The awesome Jaye Luckett--Lucky's longtime film scorer and the musical genius behind Poperratic and the new album Vagus (the Wandering Nerve)--said a funny on her website today: "Guess all white dudes with beards and glasses look the same!" And we do, I guess. We all look hot. And we all carry severed hands in our hands.

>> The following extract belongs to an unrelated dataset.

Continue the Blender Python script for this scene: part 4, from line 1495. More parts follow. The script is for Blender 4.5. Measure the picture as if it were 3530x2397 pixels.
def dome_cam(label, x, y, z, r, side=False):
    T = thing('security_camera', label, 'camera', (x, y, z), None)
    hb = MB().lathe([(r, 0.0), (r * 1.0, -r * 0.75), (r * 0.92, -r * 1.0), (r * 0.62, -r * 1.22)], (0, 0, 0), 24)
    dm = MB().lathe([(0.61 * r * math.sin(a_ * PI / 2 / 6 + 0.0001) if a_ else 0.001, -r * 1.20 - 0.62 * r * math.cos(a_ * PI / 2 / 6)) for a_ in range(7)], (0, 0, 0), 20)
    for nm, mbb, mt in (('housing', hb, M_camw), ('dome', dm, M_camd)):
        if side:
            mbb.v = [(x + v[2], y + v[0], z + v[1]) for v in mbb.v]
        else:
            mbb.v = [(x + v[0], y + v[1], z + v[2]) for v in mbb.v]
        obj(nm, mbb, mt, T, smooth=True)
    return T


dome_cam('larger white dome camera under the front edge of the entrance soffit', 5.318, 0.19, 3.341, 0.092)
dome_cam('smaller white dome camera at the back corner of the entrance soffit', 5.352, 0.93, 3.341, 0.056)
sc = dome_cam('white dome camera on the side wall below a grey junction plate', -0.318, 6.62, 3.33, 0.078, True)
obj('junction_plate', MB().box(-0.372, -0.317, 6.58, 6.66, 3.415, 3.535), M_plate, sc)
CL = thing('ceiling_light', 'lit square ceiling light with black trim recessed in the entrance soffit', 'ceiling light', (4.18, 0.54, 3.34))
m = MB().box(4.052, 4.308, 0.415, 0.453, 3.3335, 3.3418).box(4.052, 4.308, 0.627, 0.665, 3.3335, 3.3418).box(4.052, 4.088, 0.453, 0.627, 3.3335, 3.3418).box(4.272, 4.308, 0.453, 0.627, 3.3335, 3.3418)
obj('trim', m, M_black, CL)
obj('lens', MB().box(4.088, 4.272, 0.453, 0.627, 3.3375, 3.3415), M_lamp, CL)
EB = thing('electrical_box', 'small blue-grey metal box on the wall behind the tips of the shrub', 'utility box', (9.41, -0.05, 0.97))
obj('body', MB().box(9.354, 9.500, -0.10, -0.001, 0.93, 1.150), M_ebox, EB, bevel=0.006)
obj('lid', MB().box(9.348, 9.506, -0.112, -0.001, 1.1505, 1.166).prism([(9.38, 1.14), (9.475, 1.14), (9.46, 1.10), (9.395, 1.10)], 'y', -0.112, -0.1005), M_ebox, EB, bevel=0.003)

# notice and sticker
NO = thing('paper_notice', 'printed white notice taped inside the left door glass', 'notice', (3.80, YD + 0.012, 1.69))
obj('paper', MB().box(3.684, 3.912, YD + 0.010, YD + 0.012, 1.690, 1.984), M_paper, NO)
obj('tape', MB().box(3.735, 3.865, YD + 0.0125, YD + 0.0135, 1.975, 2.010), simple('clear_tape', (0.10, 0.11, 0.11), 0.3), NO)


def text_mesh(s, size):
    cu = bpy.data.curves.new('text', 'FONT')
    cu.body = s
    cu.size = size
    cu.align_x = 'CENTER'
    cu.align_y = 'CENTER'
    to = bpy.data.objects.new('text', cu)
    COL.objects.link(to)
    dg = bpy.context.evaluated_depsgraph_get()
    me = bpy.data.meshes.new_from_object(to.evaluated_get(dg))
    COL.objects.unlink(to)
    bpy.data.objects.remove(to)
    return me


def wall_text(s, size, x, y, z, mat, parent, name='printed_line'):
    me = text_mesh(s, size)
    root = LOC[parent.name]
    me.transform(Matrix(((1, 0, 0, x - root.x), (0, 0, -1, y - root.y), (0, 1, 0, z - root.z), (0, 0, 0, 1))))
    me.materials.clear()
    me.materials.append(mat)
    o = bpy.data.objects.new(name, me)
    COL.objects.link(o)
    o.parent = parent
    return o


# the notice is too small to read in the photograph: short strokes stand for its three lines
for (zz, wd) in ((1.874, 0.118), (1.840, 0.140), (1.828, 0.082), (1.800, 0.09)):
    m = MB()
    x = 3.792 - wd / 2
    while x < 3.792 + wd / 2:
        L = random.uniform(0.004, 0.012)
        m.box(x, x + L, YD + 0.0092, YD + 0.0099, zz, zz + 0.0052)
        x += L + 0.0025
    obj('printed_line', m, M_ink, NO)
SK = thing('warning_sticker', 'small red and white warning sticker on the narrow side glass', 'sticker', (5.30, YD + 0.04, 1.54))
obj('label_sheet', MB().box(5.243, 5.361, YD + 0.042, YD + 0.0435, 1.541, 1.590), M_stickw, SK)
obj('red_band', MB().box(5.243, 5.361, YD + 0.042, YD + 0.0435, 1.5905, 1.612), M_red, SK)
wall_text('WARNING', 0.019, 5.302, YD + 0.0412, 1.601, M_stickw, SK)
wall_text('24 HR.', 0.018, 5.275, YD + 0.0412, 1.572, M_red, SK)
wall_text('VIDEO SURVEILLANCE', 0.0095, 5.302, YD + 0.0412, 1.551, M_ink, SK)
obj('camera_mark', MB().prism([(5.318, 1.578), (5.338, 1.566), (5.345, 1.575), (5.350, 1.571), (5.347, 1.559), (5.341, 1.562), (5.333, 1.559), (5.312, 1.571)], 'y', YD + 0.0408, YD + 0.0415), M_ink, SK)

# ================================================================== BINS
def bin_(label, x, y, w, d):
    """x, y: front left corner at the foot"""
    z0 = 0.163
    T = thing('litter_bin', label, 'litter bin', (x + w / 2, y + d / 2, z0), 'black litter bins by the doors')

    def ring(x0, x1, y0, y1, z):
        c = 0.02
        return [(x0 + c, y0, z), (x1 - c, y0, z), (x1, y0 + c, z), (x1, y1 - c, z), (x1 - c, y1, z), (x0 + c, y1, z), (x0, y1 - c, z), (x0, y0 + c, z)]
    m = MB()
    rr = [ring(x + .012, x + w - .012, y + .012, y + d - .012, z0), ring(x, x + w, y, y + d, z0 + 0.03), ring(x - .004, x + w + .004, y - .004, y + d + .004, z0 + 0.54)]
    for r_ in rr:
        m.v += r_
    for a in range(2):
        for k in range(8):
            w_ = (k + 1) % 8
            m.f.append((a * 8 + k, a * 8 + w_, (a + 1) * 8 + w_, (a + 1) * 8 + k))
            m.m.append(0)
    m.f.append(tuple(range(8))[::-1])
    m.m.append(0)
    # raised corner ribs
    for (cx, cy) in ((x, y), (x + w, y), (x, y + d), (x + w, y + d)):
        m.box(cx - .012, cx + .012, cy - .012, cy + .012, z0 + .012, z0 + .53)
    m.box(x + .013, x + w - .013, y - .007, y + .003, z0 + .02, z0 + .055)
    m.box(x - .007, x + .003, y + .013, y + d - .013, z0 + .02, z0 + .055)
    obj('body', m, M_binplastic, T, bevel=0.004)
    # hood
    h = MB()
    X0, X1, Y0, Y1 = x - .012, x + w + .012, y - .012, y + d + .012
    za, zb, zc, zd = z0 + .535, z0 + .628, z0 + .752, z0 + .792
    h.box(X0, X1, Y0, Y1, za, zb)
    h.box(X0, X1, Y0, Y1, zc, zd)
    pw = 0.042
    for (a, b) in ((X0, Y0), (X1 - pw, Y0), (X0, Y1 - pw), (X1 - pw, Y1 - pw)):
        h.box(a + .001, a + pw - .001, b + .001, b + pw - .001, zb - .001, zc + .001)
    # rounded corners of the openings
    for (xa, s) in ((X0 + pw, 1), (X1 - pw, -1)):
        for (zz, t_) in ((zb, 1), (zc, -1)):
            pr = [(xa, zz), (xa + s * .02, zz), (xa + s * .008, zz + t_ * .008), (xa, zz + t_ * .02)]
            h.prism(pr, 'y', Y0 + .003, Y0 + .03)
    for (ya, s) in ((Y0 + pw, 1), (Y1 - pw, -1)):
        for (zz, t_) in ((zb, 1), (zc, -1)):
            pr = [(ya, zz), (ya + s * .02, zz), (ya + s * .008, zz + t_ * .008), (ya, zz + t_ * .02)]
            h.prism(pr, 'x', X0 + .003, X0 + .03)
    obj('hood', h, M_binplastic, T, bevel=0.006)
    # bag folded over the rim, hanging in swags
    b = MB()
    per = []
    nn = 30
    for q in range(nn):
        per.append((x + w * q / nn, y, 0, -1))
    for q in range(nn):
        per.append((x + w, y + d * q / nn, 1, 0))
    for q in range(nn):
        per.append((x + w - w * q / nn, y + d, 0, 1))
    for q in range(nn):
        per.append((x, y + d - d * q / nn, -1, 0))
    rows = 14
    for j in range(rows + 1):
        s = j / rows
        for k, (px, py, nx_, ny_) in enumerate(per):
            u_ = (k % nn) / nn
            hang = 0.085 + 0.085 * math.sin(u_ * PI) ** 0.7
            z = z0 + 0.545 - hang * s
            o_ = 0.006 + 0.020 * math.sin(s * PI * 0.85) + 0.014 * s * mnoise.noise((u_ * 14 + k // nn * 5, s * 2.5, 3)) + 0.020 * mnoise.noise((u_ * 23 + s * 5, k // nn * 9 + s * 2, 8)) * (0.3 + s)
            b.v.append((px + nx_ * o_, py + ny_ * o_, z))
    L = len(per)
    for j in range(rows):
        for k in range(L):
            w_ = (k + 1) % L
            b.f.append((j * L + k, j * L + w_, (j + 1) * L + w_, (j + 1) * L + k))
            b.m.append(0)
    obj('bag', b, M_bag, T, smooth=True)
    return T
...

This gives me a great chance to recommend to you the movie ROMAN, around which this Fangoria article is constructed. ROMAN is a work of truly independent cinema, a work of high art really, and it is being released next week (3/27/07) on DVD by Echo Bridge Entertainment--trailer and information here. You will be able to buy or rent it from all major outlets I am presuming. Please check this movie out. It is a great example of how a movie can be made today outside the studio system, but be made with loving care and a deep respect for the art of cinema, deeply crafted and thought out stories cut lucidly and surrounded by dreamy soundscapes. Besides Lucky McKee's literal inhabitation of the sullen, disturbed title character, ROMAN also features great performances by my friends Ben Boyer, Jesse Hlubik, Chris Sivertson, Mike McKee and Eddie Steeples--an endearing, capable ragtag troupe if ever there was one. The salivating sort will be glad to know that the movie also features interesting turns by Kristen Bell (Veronica Mars) and Nectar Rose (Serenity). ROMAN was photographed and nursed through a difficult conception by the sweetfella iconoclast Kevin Ford of Mo-Freek films. And one of the best parts of this movie I have to say is a deranged, hypnotic animation short created by the nimble hands and unknowable brain of Zach Passero, with whom I write, direct and act in the still-buried MOTEL, GLIMPSE. Each of these folks are pretty damn wonderful, both in this movie and in this life, but please do not mistake my recommendation as the empty, fawning adoration of a glad-handing friend. The work speaks for itself. ROMAN is a sweet piece of cinema. A piece you may like to ingest and run around feeling weird off of. Rent it, at least. Fans of Lucky, Angela, or intelligent horror movies (intelligent cinema in general, I should say) will not be disappointed. It is the latest in a long line of movies that have been and will be made by this distinguished group of folks.

Lucky can only wish he had these sweet features:


Just kidding. Lucky McKee's countenance is like one carved from the dense stone buried only in the oldest earth. An Easter Island Astronaut, gazing up, down, out, away, some other place. He comes to your town like the Pied Piper, leads the people to the shore of some crazy river, starts throwing body parts in.